Bank Pembangunan Daerah (BPD) sebagai salah satu bank yang ada pada sistem perbankan nasional memiliki fungsi dan peran yang signifikan dalam konteks pembangunan ekonomi regional karena BPD mampu membuka jaringan pelayanan di daerah-daerah dimana secara ekonomis tidak mungkin dilakukan oleh bank swasta.

Undang-Undang No. l3 tahun 1962 tentang asas-asas Ketentuan Bank Pembangunan Daerah mengatakan bahwa BPD berkerja sebagai pengembangan perekonomian daerah dan menggerakkan pembangunan ekonomi daerah untuk meningkatkan taraf kehidupan masyarakat serta menyediakan pembiayaan  keuangan pembangunan di daerah, menghimpun dana serta melaksanakan dan menyimpan kas daerah (pemegang / penyimpanan kas daerah) disamping menjalankan kegiatan bisnis perbankan (Hasan, Anuar, dan Ismail 2010).

Sementara itu KEPMENDAGRI No. 62 Tahun 1999 tentang pedoman organisasi dan tata kerja bank pembangunan daerah pasal 2 juga mengatakan bahwa BPD dibangun adalah untuk mengembangkan perekonomian dan menggerakkan pembangunan daerah melalui kegiatan BPD sebagai Bank.

  
 Jumlah BPD di Indonesia

Sampai saat ini ada 26 BPD yang ada di Indonesia, rata-rata setiap provinsi mempunyai satu BPD tetapi ada juga BPD yang harus melayani dua provinsi.
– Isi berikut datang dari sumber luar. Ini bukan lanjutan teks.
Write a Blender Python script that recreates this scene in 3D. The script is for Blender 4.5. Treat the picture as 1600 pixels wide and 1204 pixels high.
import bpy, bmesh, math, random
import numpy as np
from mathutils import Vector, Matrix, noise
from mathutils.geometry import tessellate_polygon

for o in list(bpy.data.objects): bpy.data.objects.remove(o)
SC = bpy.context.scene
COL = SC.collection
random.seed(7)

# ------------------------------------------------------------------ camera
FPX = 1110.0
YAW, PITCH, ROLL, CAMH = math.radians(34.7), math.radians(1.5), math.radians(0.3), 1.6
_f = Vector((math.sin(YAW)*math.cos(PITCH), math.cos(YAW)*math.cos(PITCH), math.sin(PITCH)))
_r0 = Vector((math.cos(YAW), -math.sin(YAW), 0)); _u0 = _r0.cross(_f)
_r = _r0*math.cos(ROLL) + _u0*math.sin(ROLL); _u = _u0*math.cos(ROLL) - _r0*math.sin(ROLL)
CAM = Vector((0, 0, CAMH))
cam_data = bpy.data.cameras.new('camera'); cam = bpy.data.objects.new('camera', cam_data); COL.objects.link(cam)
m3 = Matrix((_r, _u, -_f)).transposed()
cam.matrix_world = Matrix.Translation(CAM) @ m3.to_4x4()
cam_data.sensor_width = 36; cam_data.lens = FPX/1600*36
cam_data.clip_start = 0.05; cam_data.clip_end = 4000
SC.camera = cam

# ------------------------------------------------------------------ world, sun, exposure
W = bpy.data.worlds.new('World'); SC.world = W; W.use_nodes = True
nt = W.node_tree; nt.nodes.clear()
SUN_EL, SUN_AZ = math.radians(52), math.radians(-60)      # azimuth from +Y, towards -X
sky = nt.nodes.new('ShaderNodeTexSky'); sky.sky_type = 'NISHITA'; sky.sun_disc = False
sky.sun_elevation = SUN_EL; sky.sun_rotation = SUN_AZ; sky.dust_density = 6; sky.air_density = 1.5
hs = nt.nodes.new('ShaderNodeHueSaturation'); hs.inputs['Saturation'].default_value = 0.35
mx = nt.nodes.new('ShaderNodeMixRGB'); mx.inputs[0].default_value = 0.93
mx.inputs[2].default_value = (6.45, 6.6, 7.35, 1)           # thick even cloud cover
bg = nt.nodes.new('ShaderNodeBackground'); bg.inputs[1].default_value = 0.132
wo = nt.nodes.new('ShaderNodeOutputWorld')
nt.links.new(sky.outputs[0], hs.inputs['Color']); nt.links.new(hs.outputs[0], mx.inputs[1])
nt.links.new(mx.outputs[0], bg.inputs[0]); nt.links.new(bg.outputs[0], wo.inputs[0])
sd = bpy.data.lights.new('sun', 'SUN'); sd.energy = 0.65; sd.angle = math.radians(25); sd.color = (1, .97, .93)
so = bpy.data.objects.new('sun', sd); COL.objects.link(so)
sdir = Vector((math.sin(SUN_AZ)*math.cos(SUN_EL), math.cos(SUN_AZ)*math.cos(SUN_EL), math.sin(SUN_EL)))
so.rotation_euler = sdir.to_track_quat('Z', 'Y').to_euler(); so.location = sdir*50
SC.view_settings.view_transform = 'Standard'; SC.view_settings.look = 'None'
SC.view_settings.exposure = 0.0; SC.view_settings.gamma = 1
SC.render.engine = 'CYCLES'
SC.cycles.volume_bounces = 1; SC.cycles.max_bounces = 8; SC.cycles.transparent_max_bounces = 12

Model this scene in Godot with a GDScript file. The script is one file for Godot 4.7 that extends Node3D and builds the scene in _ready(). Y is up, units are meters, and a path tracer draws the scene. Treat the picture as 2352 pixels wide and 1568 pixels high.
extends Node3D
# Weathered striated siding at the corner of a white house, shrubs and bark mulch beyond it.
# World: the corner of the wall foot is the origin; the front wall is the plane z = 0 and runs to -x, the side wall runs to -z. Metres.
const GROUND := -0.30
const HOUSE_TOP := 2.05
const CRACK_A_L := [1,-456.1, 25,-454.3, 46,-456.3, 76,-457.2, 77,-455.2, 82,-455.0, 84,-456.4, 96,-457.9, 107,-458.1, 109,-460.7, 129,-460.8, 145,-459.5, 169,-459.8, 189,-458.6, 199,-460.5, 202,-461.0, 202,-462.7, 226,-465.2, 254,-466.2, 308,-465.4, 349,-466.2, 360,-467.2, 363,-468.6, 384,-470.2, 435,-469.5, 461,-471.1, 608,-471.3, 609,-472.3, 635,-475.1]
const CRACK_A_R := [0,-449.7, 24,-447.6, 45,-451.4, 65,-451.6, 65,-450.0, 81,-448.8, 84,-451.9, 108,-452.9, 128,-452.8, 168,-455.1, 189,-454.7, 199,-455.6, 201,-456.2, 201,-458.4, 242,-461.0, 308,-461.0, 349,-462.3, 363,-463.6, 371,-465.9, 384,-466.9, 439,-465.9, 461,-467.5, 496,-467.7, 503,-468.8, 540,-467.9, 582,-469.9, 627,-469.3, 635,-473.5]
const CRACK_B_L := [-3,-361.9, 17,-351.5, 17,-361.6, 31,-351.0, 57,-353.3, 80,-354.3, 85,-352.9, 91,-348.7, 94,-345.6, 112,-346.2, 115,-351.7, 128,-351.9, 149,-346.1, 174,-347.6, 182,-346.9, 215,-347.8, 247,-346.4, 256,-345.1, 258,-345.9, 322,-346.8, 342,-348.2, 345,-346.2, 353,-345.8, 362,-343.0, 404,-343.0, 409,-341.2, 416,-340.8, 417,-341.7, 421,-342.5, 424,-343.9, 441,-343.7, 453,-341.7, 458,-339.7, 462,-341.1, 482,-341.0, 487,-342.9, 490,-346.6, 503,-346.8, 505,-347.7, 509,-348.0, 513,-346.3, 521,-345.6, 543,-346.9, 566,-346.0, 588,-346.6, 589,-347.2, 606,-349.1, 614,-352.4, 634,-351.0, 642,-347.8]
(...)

Nama 26 BPD di Indonesia adalah: 

  1. Bank BPD Aceh
  2. Bank Sumut
  3. Bank Riau
  4. Bank Sumatera Barat
  5. Bank Jambi
  6. Bank Sumsel
  7. Bank Bengkulu
  8. Bank Lampung
  9. Bank DKI
  10. Bank Jabar Banten
  11. Bank Jateng
  12. Bank BPD DIY
  13. Bank Jatim
  14. Bank Kalbar
  15. Bank Kalsel
  16. Bank Pembangunan Kalteng
  17. Bank Kaltim
  18. Bank Sulsel
  19. Bank Sulteng
  20. Bank BPD Sultra
  21. Bank Sulut
  22. Bank BPD Bali
  23. Bank BPD NTB
  24. Bank NTT
  25. Bank Maluku
  26. Bank Papua

Referensi

Hasan, Amir dan Khaerul Anuar dan Ghafar Ismail. 2010. Studi Pengaruh Makro Ekonomi, Capital, dan Liquidity Terhadap Financial Performance Pada Bank Pembangunan Daerah Di Indonesia Sebelum dan Setelah Otonomi Daerah. Universitas Riau, University Kebangsaan.